• TO DO
Copy all of the material below exactly.
***
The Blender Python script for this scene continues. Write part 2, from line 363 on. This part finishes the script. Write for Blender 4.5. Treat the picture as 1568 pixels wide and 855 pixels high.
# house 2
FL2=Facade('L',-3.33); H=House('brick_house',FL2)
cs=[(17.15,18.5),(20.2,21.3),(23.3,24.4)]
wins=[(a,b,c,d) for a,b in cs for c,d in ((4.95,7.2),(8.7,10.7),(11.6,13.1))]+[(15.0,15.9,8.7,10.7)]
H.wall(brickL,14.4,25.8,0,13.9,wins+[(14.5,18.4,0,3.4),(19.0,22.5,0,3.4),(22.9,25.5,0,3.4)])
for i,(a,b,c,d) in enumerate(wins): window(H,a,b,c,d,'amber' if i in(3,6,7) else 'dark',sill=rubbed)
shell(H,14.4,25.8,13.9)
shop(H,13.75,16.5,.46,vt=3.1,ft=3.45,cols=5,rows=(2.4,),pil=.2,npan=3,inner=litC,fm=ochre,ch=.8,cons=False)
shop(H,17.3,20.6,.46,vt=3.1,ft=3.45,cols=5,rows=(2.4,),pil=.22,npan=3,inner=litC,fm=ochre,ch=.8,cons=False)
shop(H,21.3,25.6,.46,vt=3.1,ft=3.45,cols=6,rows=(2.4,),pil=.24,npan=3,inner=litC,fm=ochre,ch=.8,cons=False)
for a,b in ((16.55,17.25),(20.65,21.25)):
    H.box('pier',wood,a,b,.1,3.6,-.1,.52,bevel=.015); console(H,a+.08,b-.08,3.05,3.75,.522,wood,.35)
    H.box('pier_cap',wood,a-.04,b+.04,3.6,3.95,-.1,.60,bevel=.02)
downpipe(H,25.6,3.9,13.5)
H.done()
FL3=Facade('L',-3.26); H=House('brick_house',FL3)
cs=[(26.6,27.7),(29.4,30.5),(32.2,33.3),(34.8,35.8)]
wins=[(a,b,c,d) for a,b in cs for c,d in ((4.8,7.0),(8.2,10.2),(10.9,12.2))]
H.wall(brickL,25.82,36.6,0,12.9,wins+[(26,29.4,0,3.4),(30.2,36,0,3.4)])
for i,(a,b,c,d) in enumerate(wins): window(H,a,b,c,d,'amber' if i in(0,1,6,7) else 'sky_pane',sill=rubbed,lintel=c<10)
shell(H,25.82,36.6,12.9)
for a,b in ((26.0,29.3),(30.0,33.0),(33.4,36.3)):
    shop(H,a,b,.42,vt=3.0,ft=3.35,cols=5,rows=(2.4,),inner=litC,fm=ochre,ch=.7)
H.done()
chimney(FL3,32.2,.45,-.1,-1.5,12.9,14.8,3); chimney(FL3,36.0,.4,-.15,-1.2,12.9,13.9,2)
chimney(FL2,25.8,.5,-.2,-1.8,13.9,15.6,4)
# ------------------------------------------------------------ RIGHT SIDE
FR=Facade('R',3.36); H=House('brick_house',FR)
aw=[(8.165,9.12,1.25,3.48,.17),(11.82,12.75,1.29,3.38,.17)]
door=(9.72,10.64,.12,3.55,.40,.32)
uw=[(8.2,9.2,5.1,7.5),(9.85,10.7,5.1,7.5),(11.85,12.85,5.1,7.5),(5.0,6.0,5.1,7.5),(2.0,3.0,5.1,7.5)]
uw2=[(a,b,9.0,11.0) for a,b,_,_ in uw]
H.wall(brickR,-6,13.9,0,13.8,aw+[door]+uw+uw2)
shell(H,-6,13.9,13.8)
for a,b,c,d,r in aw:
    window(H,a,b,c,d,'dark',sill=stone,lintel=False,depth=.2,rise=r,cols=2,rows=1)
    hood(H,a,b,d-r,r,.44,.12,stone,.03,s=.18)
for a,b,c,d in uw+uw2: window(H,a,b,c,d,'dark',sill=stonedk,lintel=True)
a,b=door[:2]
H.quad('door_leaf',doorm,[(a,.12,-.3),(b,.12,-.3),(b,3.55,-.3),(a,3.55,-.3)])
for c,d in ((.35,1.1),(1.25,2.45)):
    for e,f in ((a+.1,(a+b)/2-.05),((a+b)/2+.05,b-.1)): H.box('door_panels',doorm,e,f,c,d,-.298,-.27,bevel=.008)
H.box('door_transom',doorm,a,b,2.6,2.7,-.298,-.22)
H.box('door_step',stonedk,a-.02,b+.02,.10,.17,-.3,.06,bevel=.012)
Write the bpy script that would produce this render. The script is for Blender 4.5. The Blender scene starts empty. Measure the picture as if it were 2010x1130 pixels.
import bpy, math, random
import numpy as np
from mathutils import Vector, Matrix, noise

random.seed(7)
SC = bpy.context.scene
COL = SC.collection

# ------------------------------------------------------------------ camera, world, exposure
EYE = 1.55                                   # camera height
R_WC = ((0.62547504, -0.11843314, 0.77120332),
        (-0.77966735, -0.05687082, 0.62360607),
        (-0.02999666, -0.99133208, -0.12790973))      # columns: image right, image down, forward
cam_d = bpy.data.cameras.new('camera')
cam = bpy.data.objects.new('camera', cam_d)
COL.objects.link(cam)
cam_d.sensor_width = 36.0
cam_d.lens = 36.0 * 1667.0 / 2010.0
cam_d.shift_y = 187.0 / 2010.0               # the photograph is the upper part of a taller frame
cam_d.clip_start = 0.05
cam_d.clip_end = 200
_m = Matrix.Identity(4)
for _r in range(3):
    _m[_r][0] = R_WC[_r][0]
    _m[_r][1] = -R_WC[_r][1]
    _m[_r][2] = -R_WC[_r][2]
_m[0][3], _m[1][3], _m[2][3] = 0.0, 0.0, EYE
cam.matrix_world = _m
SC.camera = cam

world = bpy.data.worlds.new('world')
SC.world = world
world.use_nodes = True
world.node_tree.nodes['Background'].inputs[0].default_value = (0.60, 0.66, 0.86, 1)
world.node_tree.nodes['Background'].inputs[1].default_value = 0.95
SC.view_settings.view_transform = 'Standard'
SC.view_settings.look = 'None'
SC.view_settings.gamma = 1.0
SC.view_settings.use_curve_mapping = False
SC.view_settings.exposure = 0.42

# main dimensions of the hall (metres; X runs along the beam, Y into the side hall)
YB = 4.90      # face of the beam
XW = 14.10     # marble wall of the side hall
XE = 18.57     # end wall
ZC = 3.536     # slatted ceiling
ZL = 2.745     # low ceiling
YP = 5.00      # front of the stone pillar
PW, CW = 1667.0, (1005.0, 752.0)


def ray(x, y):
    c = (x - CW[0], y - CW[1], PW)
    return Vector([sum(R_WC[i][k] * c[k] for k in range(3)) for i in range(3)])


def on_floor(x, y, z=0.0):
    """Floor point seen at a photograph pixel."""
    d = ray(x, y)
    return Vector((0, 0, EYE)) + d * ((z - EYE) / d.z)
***
• FINISHED ANSWER
The Blender Python script for this scene continues. Write part 2, from line 363 on. This part finishes the script. Write for Blender 4.5. Treat the picture as 1568 pixels wide and 855 pixels high.
# house 2
FL2=Facade('L',-3.33); H=House('brick_house',FL2)
cs=[(17.15,18.5),(20.2,21.3),(23.3,24.4)]
wins=[(a,b,c,d) for a,b in cs for c,d in ((4.95,7.2),(8.7,10.7),(11.6,13.1))]+[(15.0,15.9,8.7,10.7)]
H.wall(brickL,14.4,25.8,0,13.9,wins+[(14.5,18.4,0,3.4),(19.0,22.5,0,3.4),(22.9,25.5,0,3.4)])
for i,(a,b,c,d) in enumerate(wins): window(H,a,b,c,d,'amber' if i in(3,6,7) else 'dark',sill=rubbed)
shell(H,14.4,25.8,13.9)
shop(H,13.75,16.5,.46,vt=3.1,ft=3.45,cols=5,rows=(2.4,),pil=.2,npan=3,inner=litC,fm=ochre,ch=.8,cons=False)
shop(H,17.3,20.6,.46,vt=3.1,ft=3.45,cols=5,rows=(2.4,),pil=.22,npan=3,inner=litC,fm=ochre,ch=.8,cons=False)
shop(H,21.3,25.6,.46,vt=3.1,ft=3.45,cols=6,rows=(2.4,),pil=.24,npan=3,inner=litC,fm=ochre,ch=.8,cons=False)
for a,b in ((16.55,17.25),(20.65,21.25)):
    H.box('pier',wood,a,b,.1,3.6,-.1,.52,bevel=.015); console(H,a+.08,b-.08,3.05,3.75,.522,wood,.35)
    H.box('pier_cap',wood,a-.04,b+.04,3.6,3.95,-.1,.60,bevel=.02)
downpipe(H,25.6,3.9,13.5)
H.done()
FL3=Facade('L',-3.26); H=House('brick_house',FL3)
cs=[(26.6,27.7),(29.4,30.5),(32.2,33.3),(34.8,35.8)]
wins=[(a,b,c,d) for a,b in cs for c,d in ((4.8,7.0),(8.2,10.2),(10.9,12.2))]
H.wall(brickL,25.82,36.6,0,12.9,wins+[(26,29.4,0,3.4),(30.2,36,0,3.4)])
for i,(a,b,c,d) in enumerate(wins): window(H,a,b,c,d,'amber' if i in(0,1,6,7) else 'sky_pane',sill=rubbed,lintel=c<10)
shell(H,25.82,36.6,12.9)
for a,b in ((26.0,29.3),(30.0,33.0),(33.4,36.3)):
    shop(H,a,b,.42,vt=3.0,ft=3.35,cols=5,rows=(2.4,),inner=litC,fm=ochre,ch=.7)
H.done()
chimney(FL3,32.2,.45,-.1,-1.5,12.9,14.8,3); chimney(FL3,36.0,.4,-.15,-1.2,12.9,13.9,2)
chimney(FL2,25.8,.5,-.2,-1.8,13.9,15.6,4)
# ------------------------------------------------------------ RIGHT SIDE
FR=Facade('R',3.36); H=House('brick_house',FR)
aw=[(8.165,9.12,1.25,3.48,.17),(11.82,12.75,1.29,3.38,.17)]
door=(9.72,10.64,.12,3.55,.40,.32)
uw=[(8.2,9.2,5.1,7.5),(9.85,10.7,5.1,7.5),(11.85,12.85,5.1,7.5),(5.0,6.0,5.1,7.5),(2.0,3.0,5.1,7.5)]
uw2=[(a,b,9.0,11.0) for a,b,_,_ in uw]
H.wall(brickR,-6,13.9,0,13.8,aw+[door]+uw+uw2)
shell(H,-6,13.9,13.8)
for a,b,c,d,r in aw:
    window(H,a,b,c,d,'dark',sill=stone,lintel=False,depth=.2,rise=r,cols=2,rows=1)
    hood(H,a,b,d-r,r,.44,.12,stone,.03,s=.18)
for a,b,c,d in uw+uw2: window(H,a,b,c,d,'dark',sill=stonedk,lintel=True)
a,b=door[:2]
H.quad('door_leaf',doorm,[(a,.12,-.3),(b,.12,-.3),(b,3.55,-.3),(a,3.55,-.3)])
for c,d in ((.35,1.1),(1.25,2.45)):
    for e,f in ((a+.1,(a+b)/2-.05),((a+b)/2+.05,b-.1)): H.box('door_panels',doorm,e,f,c,d,-.298,-.27,bevel=.008)
H.box('door_transom',doorm,a,b,2.6,2.7,-.298,-.22)
H.box('door_step',stonedk,a-.02,b+.02,.10,.17,-.3,.06,bevel=.012)
Write the bpy script that would produce this render. The script is for Blender 4.5. The Blender scene starts empty. Measure the picture as if it were 2010x1130 pixels.
import bpy, math, random
import numpy as np
from mathutils import Vector, Matrix, noise

random.seed(7)
SC = bpy.context.scene
COL = SC.collection

# ------------------------------------------------------------------ camera, world, exposure
EYE = 1.55                                   # camera height
R_WC = ((0.62547504, -0.11843314, 0.77120332),
        (-0.77966735, -0.05687082, 0.62360607),
        (-0.02999666, -0.99133208, -0.12790973))      # columns: image right, image down, forward
cam_d = bpy.data.cameras.new('camera')
cam = bpy.data.objects.new('camera', cam_d)
COL.objects.link(cam)
cam_d.sensor_width = 36.0
cam_d.lens = 36.0 * 1667.0 / 2010.0
cam_d.shift_y = 187.0 / 2010.0               # the photograph is the upper part of a taller frame
cam_d.clip_start = 0.05
cam_d.clip_end = 200
_m = Matrix.Identity(4)
for _r in range(3):
    _m[_r][0] = R_WC[_r][0]
    _m[_r][1] = -R_WC[_r][1]
    _m[_r][2] = -R_WC[_r][2]
_m[0][3], _m[1][3], _m[2][3] = 0.0, 0.0, EYE
cam.matrix_world = _m
SC.camera = cam

world = bpy.data.worlds.new('world')
SC.world = world
world.use_nodes = True
world.node_tree.nodes['Background'].inputs[0].default_value = (0.60, 0.66, 0.86, 1)
world.node_tree.nodes['Background'].inputs[1].default_value = 0.95
SC.view_settings.view_transform = 'Standard'
SC.view_settings.look = 'None'
SC.view_settings.gamma = 1.0
SC.view_settings.use_curve_mapping = False
SC.view_settings.exposure = 0.42

# main dimensions of the hall (metres; X runs along the beam, Y into the side hall)
YB = 4.90      # face of the beam
XW = 14.10     # marble wall of the side hall
XE = 18.57     # end wall
ZC = 3.536     # slatted ceiling
ZL = 2.745     # low ceiling
YP = 5.00      # front of the stone pillar
PW, CW = 1667.0, (1005.0, 752.0)


def ray(x, y):
    c = (x - CW[0], y - CW[1], PW)
    return Vector([sum(R_WC[i][k] * c[k] for k in range(3)) for i in range(3)])


def on_floor(x, y, z=0.0):
    """Floor point seen at a photograph pixel."""
    d = ray(x, y)
    return Vector((0, 0, EYE)) + d * ((z - EYE) / d.z)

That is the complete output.